Sierra Club President Larry Fahn and the other prior presidents have
pointed out that the club's members already voted to remain neutral on
immigration in 1998 after a lengthy public debate, and said that
revisiting the divisive dispute would detract from what board members
have agreed is the most immediate action needed to protect the
environment: unseating President Bush.
The presence of the anti-immigration candidates has led civil rights
leader Morris Dees of the Southern Poverty Law Center, which tracks
what it considers hate groups, to join the Sierra Club and run for its
board. Dees said he decided to throw his hat into the ring to generate
publicity after his staff found that anti- immigration groups were
urging members to join the Sierra Club and help swing the vote. "I'm
not running to win a seat on the board," Dees said. "I'm running to
sound the alarm of an attempt to take over this organization by the
radical element of anti-immigration people. They are interested in
keeping this country white."
Earlier this month, VDare.com, an anti-immigration website founded by
former Forbes senior editor Peter Brimelow, author of the book "Alien
Nation," ran an article discussing the Sierra Club elections. The
article referred to Dees as a "left-wing smear artist" and urged
immigration-control activists to join the Sierra Club and vote for
like-minded candidates in its upcoming elections. The article in turn
was picked up by an anti-Semitic website and topped with a homophobic,
anti-Semitic headline. The author of the article, Brenda Walker, said
she was dismayed at that, but Sierra Club officials cited the recycled
article as evidence of extremist support for the anti-immigration
candidates.
Roderick Nash, a retired UC Santa Barbara historian who has tracked the
environmental movement, noted that since its early days, the Sierra
Club has struggled with tensions over humanity's imprint on the
environment.

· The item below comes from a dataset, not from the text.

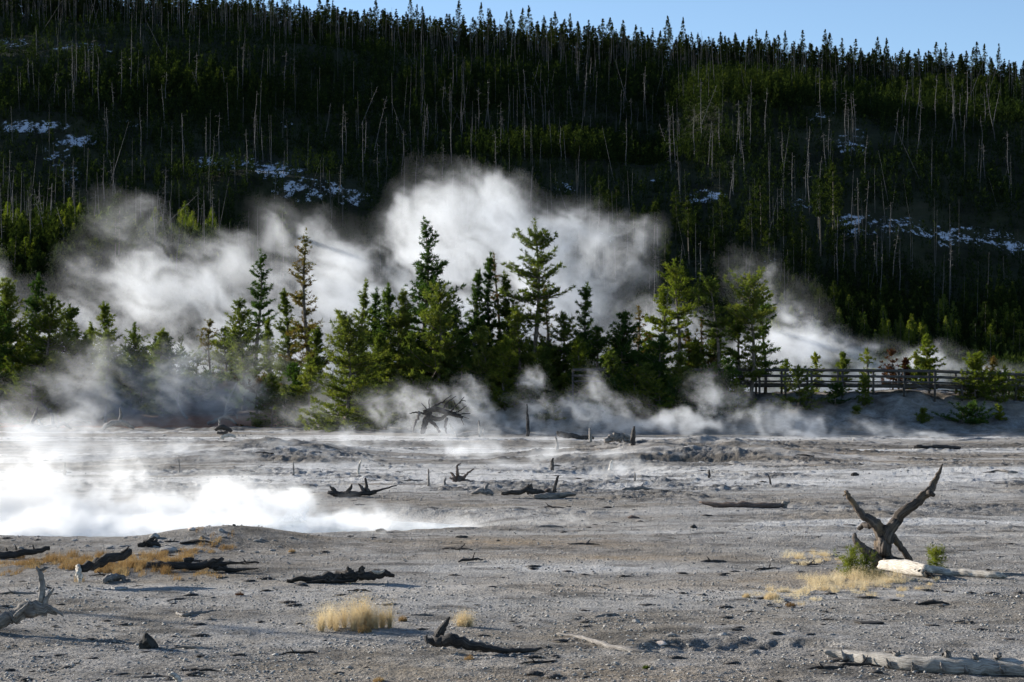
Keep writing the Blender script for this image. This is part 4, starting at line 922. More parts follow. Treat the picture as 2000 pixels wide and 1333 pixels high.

Gentlemen hikers and climbers -- who wanted to preserve
America's beautiful places so the privileged could visit them -- wrote
diatribes in the early 20th century about Anglo Americans being overrun
by unsavory immigrants from Southern and Eastern Europe, he said.
Nor is it the first time the Sierra Club has been the target of a
supposed takeover. In the late 1970s, when the club was embroiled in a
battle with Walt Disney Co. over a proposed ski resort in Mineral King
near Sequoia, the ski industry ran a slate of candidates to push for
support of more ski resorts, Pope said. Those candidates lost.